Niestety po II wojnie światowej polskie nazwiska na afiszach tej sceny stały się rzadkością. Na początku lat pięćdziesiątych występowali tutaj Maria Kinasiewicz (sopran) i Marian Nowakowski (bas). Niestety, po ich występach nazwiska polskich artystów na długie lata zniknęły z afiszy Covent Garden. Przełom nastąpił dopiero w latach 70-tych. Rozpoczęło się 1 stycznia 1970 roku, od dyrygenta Jerzego Semkowa, który przygotował i prowadził premierę Don Giovanniego Mozarta. z pamiętną kreacją Gerainta Evansa jako Leporella. Rok później – 3 marca 1971 roku, Jerzy Semkow prowadził wznowienie Salome z Grace Bumbry w roli tytułowej. Scenografię do tego przedstawienia zaprojektował Andrzej Majewski, co okazało się początkiem jego międzynarodowej kariery.

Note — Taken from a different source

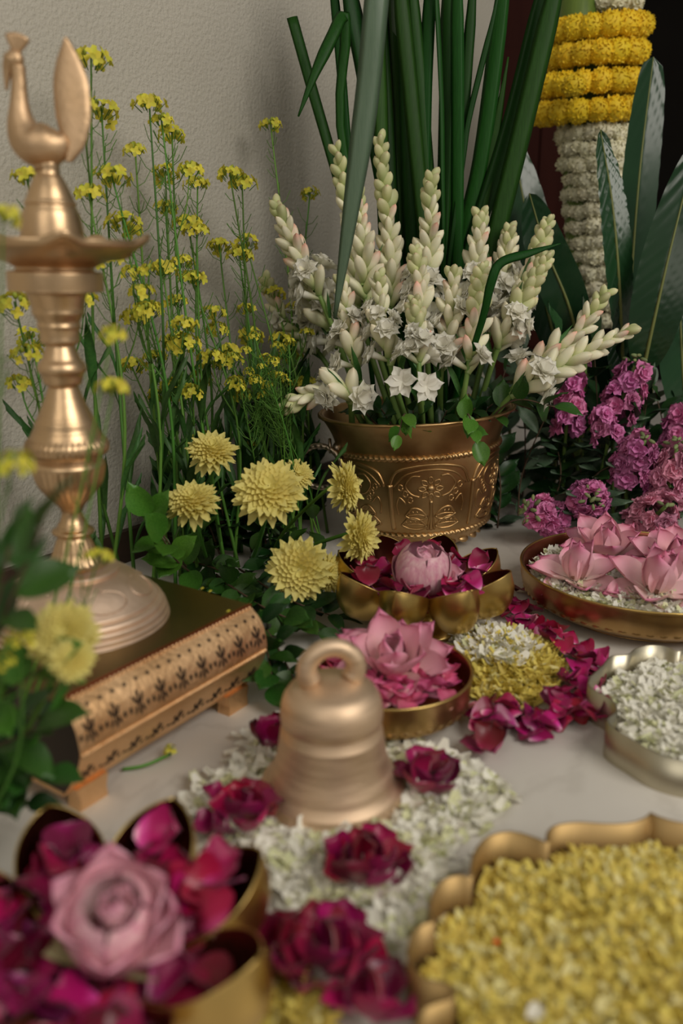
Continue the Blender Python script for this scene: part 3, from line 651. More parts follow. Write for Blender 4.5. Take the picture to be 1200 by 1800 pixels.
# white star of petals round the bell
def fl(pts, z=0): return [(P(u, v, z).x, P(u, v, z).y) for u, v in pts]
star = fl([(500, 1272), (452, 1300), (430, 1345), (360, 1395), (338, 1425), (352, 1462), (382, 1492), (440, 1510), (470, 1555), (520, 1600), (560, 1650), (620, 1700), (680, 1705), (735, 1650), (770, 1590), (782, 1525), (800, 1480), (862, 1440), (892, 1412), (880, 1390), (842, 1366), (800, 1340), (745, 1322), (690, 1325), (660, 1300), (560, 1262)])
bell_free = lambda x, y: (x - BP.x) ** 2 + (y - BP.y) ** 2 > .064 ** 2
mb = MB(); sz = lambda x, y: .003 + .004 * abs(sin(40 * x) * sin(37 * y)); scatter(mb, star, 2100, sz, .0125, .0046, .25, bell_free, .6)
ring = fl([(480, 1262), (420, 1300), (320, 1420), (340, 1480), (450, 1530), (600, 1725), (700, 1722), (800, 1560), (905, 1440), (915, 1400), (830, 1345), (740, 1312), (600, 1255)])
scatter(mb, ring, 260, lambda x, y: .0015, .0125, .0046, .2, bell_free, .3)
stuff('white_petals', mb, 'star of white flower petals strewn on the marble around the bell', 'petals', K['whitebit'], K['greenbit'])
# yellow and white round patch beside the small bowl
yp = fl([(800, 1150), (812, 1122), (845, 1112), (900, 1118), (950, 1140), (985, 1165), (990, 1195), (965, 1225), (930, 1248), (880, 1240), (835, 1238), (828, 1200)])
yc = P(895, 1178); pz = lambda x, y: .004 + .016 * max(0, 1 - ((x - yc.x) ** 2 / .0042 + (y - yc.y) ** 2 / .0060))
mb = MB(); bed(mb, yp, pz, 0, .004); scatter(mb, yp, 1500, pz, .015, .0026, .15, None, .8)
stuff('yellow_petals', mb, 'round heap of shredded yellow petals ringed by crimson rose petals', 'petals', K['yellowbit'], K['palebit'])
wp = fl([(800, 1130), (830, 1112), (880, 1122), (925, 1145), (935, 1175), (905, 1200), (850, 1190), (812, 1172)])
mb = MB(); scatter(mb, wp, 330, lambda x, y: pz(x, y) + .004, .015, .0050, .12, None, .6)
stuff('white_petals', mb, 'white flower petals sprinkled on top of the round yellow heap', 'petals', K['whitebit'], K['greenbit'])
# yellow patch by the front lotus bowl
y2 = fl([(340, 1830), (380, 1765), (430, 1735), (490, 1730), (530, 1755), (555, 1800), (560, 1850)])
mb = MB(); scatter(mb, y2, 900, lambda x, y: .004 + .004 * R.random(), .015, .0028, .25, None, .7)
stuff('yellow_petals', mb, 'small patch of yellow petal bits beside the front lotus-shaped bowl', 'petals', K['yellowbit'], K['palebit'])
o = O('red_petal_speck', mesh('red_petal_speck', ball(.0022, 8, 6, (1, 1, .6)), K['red']), None, M.Translation(P(872, 1655, .036))); tag(o, 'tiny orange-red speck lying on the yellow petals in the large tray', 'petal')
o = O('white_petal', mesh('white_petal_single', petal(.012, .006, .4, .2, 5, 6), K['whitebit']), None, orient(P(925, 1788, .040), (1, .2, .1))); tag(o, 'single white petal lying on the yellow heap in the large tray', 'petal')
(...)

Teraz dopiero nastały czasy kiedy debiutowali tutaj i występowali: Teresa Żylis-Gara, Teresa Wojtaszek-Kubiak. Ryszard Karczykowski, Zdzisława Donat, Hanna Lisowska, Ewa Podleś i Stefania Toczyska. Jednak nie ma co ukrywać, nie były to stałe kontrakty, tylko takie na kilka występów w określonej partii. Kolejny „wysyp” nazwisk polskich artystów rozpoczął się od Marcina Bronikowskiego, który w 2000 roku pojawił się jako Dandini w Kopciuszku Rossiniego. Po nim pojawiali się, i to wielokrotnie, i w różnych rolach, Aleksandra Kurzak, Piotr Beczała, Mariusz Kwiecień, Krzysztof Szumański, Małgorzata Walewska, Anna Simińska. Ostatnio dołączyli do tego grona: Andrzej Filończyk, Krzysztof Bączyk, Piotr Buszewski oraz Jakub Orliński i Łukasz Goliński. Warto jeszcze wspomnieć o reżyserskim debiucie Krzysztofa Warlikowskiego, który w 2018 roku wyreżyserował trzyaktową operę Z domu umarłych Leoša Janačka.